Any other recent examples? We don’t usually devote much space here to local elections in Spain, but I told you this was the jumbo edition of Election Result Parsing. Spain had local elections on May 24. Faced with a far shakier economy than Canadians face, and a generalized sense that politics as usual isn’t working, leftist candidates associated with the Occupy movement posted gains across the country. Two of the biggest breakthroughs came in Barcelona and Madrid, where women associated with the anti-poverty protest movement won a chance to become those cities’ mayors. If they can pull off the necessary coalition-building, they would end a 20-year winning streak by the centre-right People’s Party.

So the threat this year comes from the left? Not always. Poland just finished holding presidential elections. The stern and sturdy Bronislaw Komorowski, a member of the determinedly uncharismatic Civic Platform party of business-oriented conservatives, managed to blow a 30-point lead and lost against Andrzej Duda, a little-known member of the right-wing social conservative Law and Justice party. This result was a shocker, and bodes ill for Civic Platform in this autumn’s legislative elections.

Something happened in the home stretch of the Polish election that had echoes in Alberta, and might help us decode all these results. Five former Polish foreign ministers, from different parties, wrote a letter pleading with Poles not to vote for Duda. He’s untested, they said. A bit loopy. Poles ignored the advice. It’s just like when five CEOs in Alberta warned voters to stay away from Notley and her crazy New Democrats.
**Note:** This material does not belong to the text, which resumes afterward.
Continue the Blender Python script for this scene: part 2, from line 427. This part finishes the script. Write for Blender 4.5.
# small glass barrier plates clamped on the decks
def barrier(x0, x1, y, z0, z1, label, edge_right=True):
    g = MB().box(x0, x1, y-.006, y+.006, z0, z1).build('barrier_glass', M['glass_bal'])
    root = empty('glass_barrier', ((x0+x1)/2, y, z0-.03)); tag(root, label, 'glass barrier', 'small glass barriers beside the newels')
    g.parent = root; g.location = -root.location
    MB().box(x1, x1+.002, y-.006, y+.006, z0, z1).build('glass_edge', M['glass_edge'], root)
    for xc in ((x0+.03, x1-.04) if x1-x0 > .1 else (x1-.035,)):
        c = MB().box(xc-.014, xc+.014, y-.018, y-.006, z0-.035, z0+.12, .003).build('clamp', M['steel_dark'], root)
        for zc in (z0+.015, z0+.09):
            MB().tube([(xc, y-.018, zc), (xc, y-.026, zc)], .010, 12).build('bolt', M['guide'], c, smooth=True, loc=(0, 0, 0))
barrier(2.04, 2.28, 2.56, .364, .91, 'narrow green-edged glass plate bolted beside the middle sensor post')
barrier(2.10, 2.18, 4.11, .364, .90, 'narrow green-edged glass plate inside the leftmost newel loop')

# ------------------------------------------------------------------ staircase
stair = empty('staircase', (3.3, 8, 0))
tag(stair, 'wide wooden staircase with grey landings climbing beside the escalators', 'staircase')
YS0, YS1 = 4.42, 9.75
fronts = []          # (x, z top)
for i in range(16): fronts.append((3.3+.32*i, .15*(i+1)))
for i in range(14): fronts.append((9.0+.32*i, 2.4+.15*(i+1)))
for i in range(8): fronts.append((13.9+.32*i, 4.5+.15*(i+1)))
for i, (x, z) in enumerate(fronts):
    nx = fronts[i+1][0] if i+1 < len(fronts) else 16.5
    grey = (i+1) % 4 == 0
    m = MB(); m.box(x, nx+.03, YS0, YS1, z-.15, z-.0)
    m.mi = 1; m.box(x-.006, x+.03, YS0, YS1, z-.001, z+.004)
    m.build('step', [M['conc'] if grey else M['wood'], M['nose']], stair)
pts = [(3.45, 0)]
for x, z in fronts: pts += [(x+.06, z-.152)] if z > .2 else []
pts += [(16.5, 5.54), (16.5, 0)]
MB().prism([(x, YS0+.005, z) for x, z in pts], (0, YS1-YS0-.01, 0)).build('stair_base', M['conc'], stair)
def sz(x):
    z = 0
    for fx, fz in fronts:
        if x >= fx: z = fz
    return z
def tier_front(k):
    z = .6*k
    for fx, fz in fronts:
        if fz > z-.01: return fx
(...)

The returns from Alberta, the U.K., Spain and Poland have little in common except this: they were a sharp rebuke to the status quo and its most self-satisfied standard-bearers. In all of these cases, the right sort of people warned against voting for parties that advocated a big change. They warned about the economy and about untested alternatives. Large parts of the electorate ignored them. I’d be nervous if I were an incumbent running anywhere this year.